**What you should do:** Repeat the data below exactly, dropping any pictures it holds.

**Data provided:**

┏━━

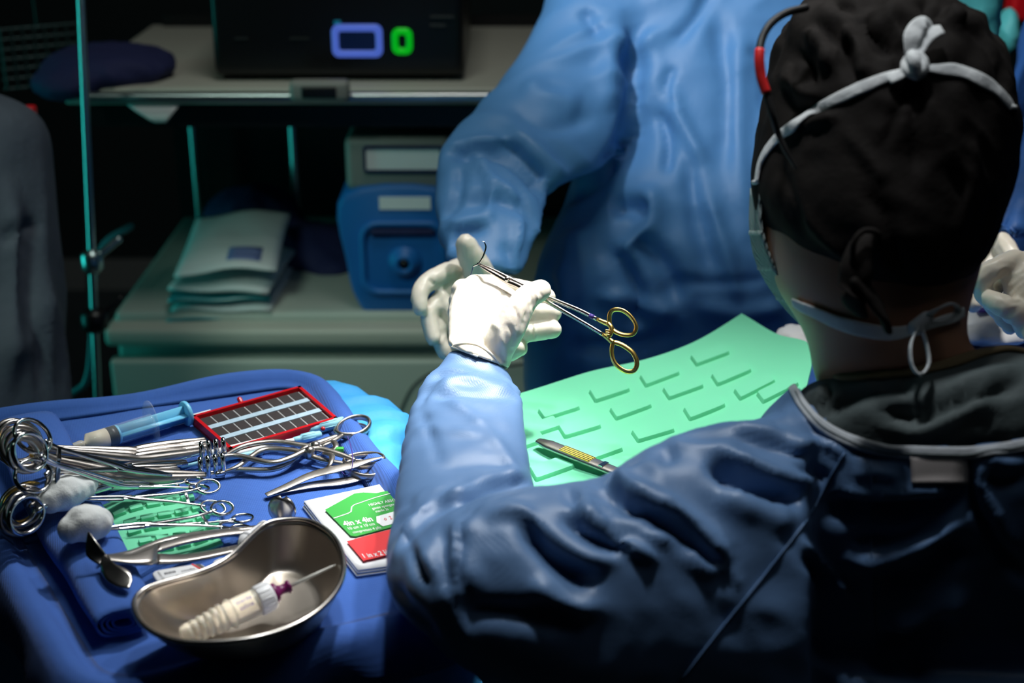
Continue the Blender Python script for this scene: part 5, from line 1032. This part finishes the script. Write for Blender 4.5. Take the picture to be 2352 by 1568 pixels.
# ---- tissue forceps
fp = thing('tissue_forceps', 'open steel tissue forceps lying alone on the towel below the retractors', 'forceps', onz(612, 1135, TRZ))
for pl, hs in (([(612, 1136), (655, 1118), (712, 1092), (765, 1078), (810, 1068), (850, 1056), (878, 1049)], [.004, .006, .010, .013, .014, .015, .016]), ([(612, 1136), (660, 1124), (725, 1112), (780, 1106), (820, 1098), (855, 1085), (876, 1074)], [.003, .003, .003, .003, .003, .003, .003])):
    b = MB(); b.tube(cr([onz(x, y, TRZ + h) for (x, y), h in zip(pl, hs)], 6), [.0030, .0040, .0050, .0056, .0048, .0024, .0010], seg=14, sx=1, sy=.18, up=(0, -.2, 1), pw=.8); lg = b.build('leg', M['satin'], fp)
    b = MB(); n_ = 16
    for i in range(n_):
        s = i / n_; q = onz(np.interp(s, [0, 1], pl[3]) if 0 else pl[2][0] + 20 + (pl[4][0] - pl[2][0] - 20) * s, 0 + (pl[2][1] - 6 + (pl[4][1] - pl[2][1] + 2) * s) + 14, TRZ + hs[2] + .0018)
    if b.n: b.build('grip_ridges', M['chrome'], lg, smooth=False)
# suture thread caught over the forceps
b = MB(); q = [onz(798, 1002, TRZ + .012), onz(806, 1025, TRZ + .022), onz(810, 1050, TRZ + .024), onz(808, 1075, TRZ + .018), onz(798, 1092, TRZ + .006), onz(786, 1084, TRZ + .004), onz(783, 1074, TRZ + .004)]; b.tube(cr(q, 8), .00045, seg=6)
tag(b.build('suture_thread', M['thread']), 'fine violet suture thread draped over the retractor rings and forceps', 'thread')

# ---- double ended hand retractors
def plate(rowsA, rowsB, z0, z1, th=.0022, n=6, m=5):
    """flat bar between two drawn edges on the tray, rising from z0 (left) to z1 (right)"""
    A_2, B_2 = cr(rowsA, n), cr(rowsB, n); k = len(A_2); G = []
    for i in range(k):
        z = TRZ + z0 + (z1 - z0) * i / (k - 1); G.append([onz(*(A_2[i] * (1 - v) + B_2[i] * v), z + .0008 * math.sin(math.pi * v)) for v in np.linspace(0, 1, m)])
    b = MB(); b.slab(G, -th if np.cross(G[1][0] - G[0][0], G[0][1] - G[0][0])[2] < 0 else th); return b
def blade(L_, R_, m):
    A_2, B_2 = cr([onz(x, y, TRZ + h) for x, y, h in L_], 6), cr([onz(x, y, TRZ + h) for x, y, h in R_], 6)
    b = MB(); b.slab([[A_2[i] * (1 - v) + B_2[i] * v for v in np.linspace(0, 1, 7)] for i in range(len(A_2))], .0014); return b
t = thing('hand_retractor', 'slotted hand retractor, nearest the camera, its dark blade lying on the rolled towel', 'retractor', onz(300, 1285, TRZ), 'double ended hand retractors')
b = plate([(240, 1272), (300, 1269), (345, 1252), (362, 1246)], [(240, 1286), (300, 1293), (345, 1293), (362, 1292)], .037, .026); 
for A_3, B_3 in (([(360, 1247), (430, 1228), (520, 1213), (610, 1206)], [(360, 1266), (430, 1246), (520, 1229), (610, 1221)]), ([(360, 1270), (420, 1272), (500, 1259), (620, 1234)], [(360, 1292), (430, 1288), (520, 1270), (625, 1246)])):
    q = plate(A_3, B_3, .026, .008); 
    for vv in q.v: b.v.append(vv)
    b.f += [tuple(i + b.n for i in f) for f in q.f]; b.mi += q.mi; b.n += q.n
b.build('slotted_handle', M['satin'], t)
blade([(234, 1274, .040), (231, 1300, .037), (243, 1330, .034), (268, 1346, .033), (296, 1350, .033)], [(246, 1272, .041), (262, 1292, .041), (284, 1304, .040), (300, 1315, .038), (304, 1332, .035)], 0).build('blade', M['steel'], t)
t = thing('hand_retractor', 'hand retractor behind the slotted one, its blade tip standing right below the lower gauze ball', 'retractor', onz(230, 1290, TRZ), 'double ended hand retractors')
plate([(228, 1276), (300, 1262), (400, 1228), (600, 1204)], [(228, 1286), (300, 1272), (400, 1238), (600, 1212)], .034, .010).build('handle', M['satin'], t)
blade([(201, 1221, .054), (197, 1250, .046), (200, 1278, .039), (229, 1297, .036)], [(205, 1221, .054), (220, 1243, .050), (236, 1264, .044), (250, 1279, .038)], 0).build('blade', M['steel'], t)
# spoon shaped blade standing at the far end, beside the kidney dish
c0 = onz(662, 1204, TRZ + .004); b = MB(); G = []
for i in range(10):
    s = i / 9; row = []
    for j in range(9):
        v_ = j / 8 - .5; w_ = .0140 * math.sqrt(max(.02, 1 - (2 * s - 1.0) ** 2 * .96)); row.append(c0 + np.array((-.006 * (1 - s) + v_ * 2 * w_ * .9 - .004 * s, .004 * s + .012 * (v_ ** 2) + v_ * w_ * -.6, .001 + .023 * s)))
    G.append(row)
b.slab(G, .0013); b.tube([c0 + (-.004, 0, .002), c0 + (.004, -.01, 0), c0 + (-.01, -.06, .001)], .0022, seg=10, sy=.6)
tag(b.build('spoon_blade', M['steel']), 'dark spoon shaped retractor blade standing up behind the kidney dish', 'retractor')

# ---- syringe
sy = thing('syringe', 'large syringe with light blue plunger and cream gel lying at the back of the tray', 'syringe', (0, 0, 0), local=True)
Ls = .125; orient(sy, onz(172, 1027, TRZ + .012), onz(432, 948, TRZ + .013), (0, 0, 1), Ls)
b = MB(); b.lathe([(.002, 0), (.0022, .010), (.0045, .011), (.0105, .014), (.0108, .082), (.0108, .084)], ax=(1, 0, 0), seg=32); bar = b.build('barrel', M['shell'], sy)
b = MB()
an = np.linspace(0, 2 * np.pi, 36, endpoint=False); L_ = [np.column_stack([np.full(36, .082 + dx), .0175 * np.cos(an), .0260 * np.sign(np.sin(an)) * abs(np.sin(an)) ** .9]) for dx in (0, .0015)]; b.loft(L_); b.build('flange', M['shell'], bar)
b = MB(); b.lathe([(.0018, .001), (.002, .010), (.0100, .0145), (.0100, .034)], ax=(1, 0, 0), seg=24); b.build('gel', M['cream'], sy)
b = MB(); b.lathe([(.004, .033), (.0101, .036), (.0101, .044)], ax=(1, 0, 0), seg=28); pl_ = None; stp = b.build('stopper', M['black'], sy)
b = MB(); b.box((.083, 0, 0), (.078, .0022, .0185)); b.box((.083, 0, 0), (.078, .0185, .0022)); b.lathe([(.0098, .044), (.0098, .0465)], ax=(1, 0, 0), seg=24)
b.lathe([(.0128, .1205), (.0135, .1215), (.0135, .124), (.0128, .125)], ax=(1, 0, 0), seg=32); b.build('plunger', M['cyan'], sy)
b = MB(); b.tube([(-.003, 0, 0), (.006, 0, 0)], [.0045, .0055], seg=14); b.build('tip_cap', M['milky'], sy)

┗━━

**Full answer:**
Continue the Blender Python script for this scene: part 5, from line 1032. This part finishes the script. Write for Blender 4.5. Take the picture to be 2352 by 1568 pixels.
# ---- tissue forceps
fp = thing('tissue_forceps', 'open steel tissue forceps lying alone on the towel below the retractors', 'forceps', onz(612, 1135, TRZ))
for pl, hs in (([(612, 1136), (655, 1118), (712, 1092), (765, 1078), (810, 1068), (850, 1056), (878, 1049)], [.004, .006, .010, .013, .014, .015, .016]), ([(612, 1136), (660, 1124), (725, 1112), (780, 1106), (820, 1098), (855, 1085), (876, 1074)], [.003, .003, .003, .003, .003, .003, .003])):
    b = MB(); b.tube(cr([onz(x, y, TRZ + h) for (x, y), h in zip(pl, hs)], 6), [.0030, .0040, .0050, .0056, .0048, .0024, .0010], seg=14, sx=1, sy=.18, up=(0, -.2, 1), pw=.8); lg = b.build('leg', M['satin'], fp)
    b = MB(); n_ = 16
    for i in range(n_):
        s = i / n_; q = onz(np.interp(s, [0, 1], pl[3]) if 0 else pl[2][0] + 20 + (pl[4][0] - pl[2][0] - 20) * s, 0 + (pl[2][1] - 6 + (pl[4][1] - pl[2][1] + 2) * s) + 14, TRZ + hs[2] + .0018)
    if b.n: b.build('grip_ridges', M['chrome'], lg, smooth=False)
# suture thread caught over the forceps
b = MB(); q = [onz(798, 1002, TRZ + .012), onz(806, 1025, TRZ + .022), onz(810, 1050, TRZ + .024), onz(808, 1075, TRZ + .018), onz(798, 1092, TRZ + .006), onz(786, 1084, TRZ + .004), onz(783, 1074, TRZ + .004)]; b.tube(cr(q, 8), .00045, seg=6)
tag(b.build('suture_thread', M['thread']), 'fine violet suture thread draped over the retractor rings and forceps', 'thread')

# ---- double ended hand retractors
def plate(rowsA, rowsB, z0, z1, th=.0022, n=6, m=5):
    """flat bar between two drawn edges on the tray, rising from z0 (left) to z1 (right)"""
    A_2, B_2 = cr(rowsA, n), cr(rowsB, n); k = len(A_2); G = []
    for i in range(k):
        z = TRZ + z0 + (z1 - z0) * i / (k - 1); G.append([onz(*(A_2[i] * (1 - v) + B_2[i] * v), z + .0008 * math.sin(math.pi * v)) for v in np.linspace(0, 1, m)])
    b = MB(); b.slab(G, -th if np.cross(G[1][0] - G[0][0], G[0][1] - G[0][0])[2] < 0 else th); return b
def blade(L_, R_, m):
    A_2, B_2 = cr([onz(x, y, TRZ + h) for x, y, h in L_], 6), cr([onz(x, y, TRZ + h) for x, y, h in R_], 6)
    b = MB(); b.slab([[A_2[i] * (1 - v) + B_2[i] * v for v in np.linspace(0, 1, 7)] for i in range(len(A_2))], .0014); return b
t = thing('hand_retractor', 'slotted hand retractor, nearest the camera, its dark blade lying on the rolled towel', 'retractor', onz(300, 1285, TRZ), 'double ended hand retractors')
b = plate([(240, 1272), (300, 1269), (345, 1252), (362, 1246)], [(240, 1286), (300, 1293), (345, 1293), (362, 1292)], .037, .026); 
for A_3, B_3 in (([(360, 1247), (430, 1228), (520, 1213), (610, 1206)], [(360, 1266), (430, 1246), (520, 1229), (610, 1221)]), ([(360, 1270), (420, 1272), (500, 1259), (620, 1234)], [(360, 1292), (430, 1288), (520, 1270), (625, 1246)])):
    q = plate(A_3, B_3, .026, .008); 
    for vv in q.v: b.v.append(vv)
    b.f += [tuple(i + b.n for i in f) for f in q.f]; b.mi += q.mi; b.n += q.n
b.build('slotted_handle', M['satin'], t)
blade([(234, 1274, .040), (231, 1300, .037), (243, 1330, .034), (268, 1346, .033), (296, 1350, .033)], [(246, 1272, .041), (262, 1292, .041), (284, 1304, .040), (300, 1315, .038), (304, 1332, .035)], 0).build('blade', M['steel'], t)
t = thing('hand_retractor', 'hand retractor behind the slotted one, its blade tip standing right below the lower gauze ball', 'retractor', onz(230, 1290, TRZ), 'double ended hand retractors')
plate([(228, 1276), (300, 1262), (400, 1228), (600, 1204)], [(228, 1286), (300, 1272), (400, 1238), (600, 1212)], .034, .010).build('handle', M['satin'], t)
blade([(201, 1221, .054), (197, 1250, .046), (200, 1278, .039), (229, 1297, .036)], [(205, 1221, .054), (220, 1243, .050), (236, 1264, .044), (250, 1279, .038)], 0).build('blade', M['steel'], t)
# spoon shaped blade standing at the far end, beside the kidney dish
c0 = onz(662, 1204, TRZ + .004); b = MB(); G = []
for i in range(10):
    s = i / 9; row = []
    for j in range(9):
        v_ = j / 8 - .5; w_ = .0140 * math.sqrt(max(.02, 1 - (2 * s - 1.0) ** 2 * .96)); row.append(c0 + np.array((-.006 * (1 - s) + v_ * 2 * w_ * .9 - .004 * s, .004 * s + .012 * (v_ ** 2) + v_ * w_ * -.6, .001 + .023 * s)))
    G.append(row)
b.slab(G, .0013); b.tube([c0 + (-.004, 0, .002), c0 + (.004, -.01, 0), c0 + (-.01, -.06, .001)], .0022, seg=10, sy=.6)
tag(b.build('spoon_blade', M['steel']), 'dark spoon shaped retractor blade standing up behind the kidney dish', 'retractor')

# ---- syringe
sy = thing('syringe', 'large syringe with light blue plunger and cream gel lying at the back of the tray', 'syringe', (0, 0, 0), local=True)
Ls = .125; orient(sy, onz(172, 1027, TRZ + .012), onz(432, 948, TRZ + .013), (0, 0, 1), Ls)
b = MB(); b.lathe([(.002, 0), (.0022, .010), (.0045, .011), (.0105, .014), (.0108, .082), (.0108, .084)], ax=(1, 0, 0), seg=32); bar = b.build('barrel', M['shell'], sy)
b = MB()
an = np.linspace(0, 2 * np.pi, 36, endpoint=False); L_ = [np.column_stack([np.full(36, .082 + dx), .0175 * np.cos(an), .0260 * np.sign(np.sin(an)) * abs(np.sin(an)) ** .9]) for dx in (0, .0015)]; b.loft(L_); b.build('flange', M['shell'], bar)
b = MB(); b.lathe([(.0018, .001), (.002, .010), (.0100, .0145), (.0100, .034)], ax=(1, 0, 0), seg=24); b.build('gel', M['cream'], sy)
b = MB(); b.lathe([(.004, .033), (.0101, .036), (.0101, .044)], ax=(1, 0, 0), seg=28); pl_ = None; stp = b.build('stopper', M['black'], sy)
b = MB(); b.box((.083, 0, 0), (.078, .0022, .0185)); b.box((.083, 0, 0), (.078, .0185, .0022)); b.lathe([(.0098, .044), (.0098, .0465)], ax=(1, 0, 0), seg=24)
b.lathe([(.0128, .1205), (.0135, .1215), (.0135, .124), (.0128, .125)], ax=(1, 0, 0), seg=32); b.build('plunger', M['cyan'], sy)
b = MB(); b.tube([(-.003, 0, 0), (.006, 0, 0)], [.0045, .0055], seg=14); b.build('tip_cap', M['milky'], sy)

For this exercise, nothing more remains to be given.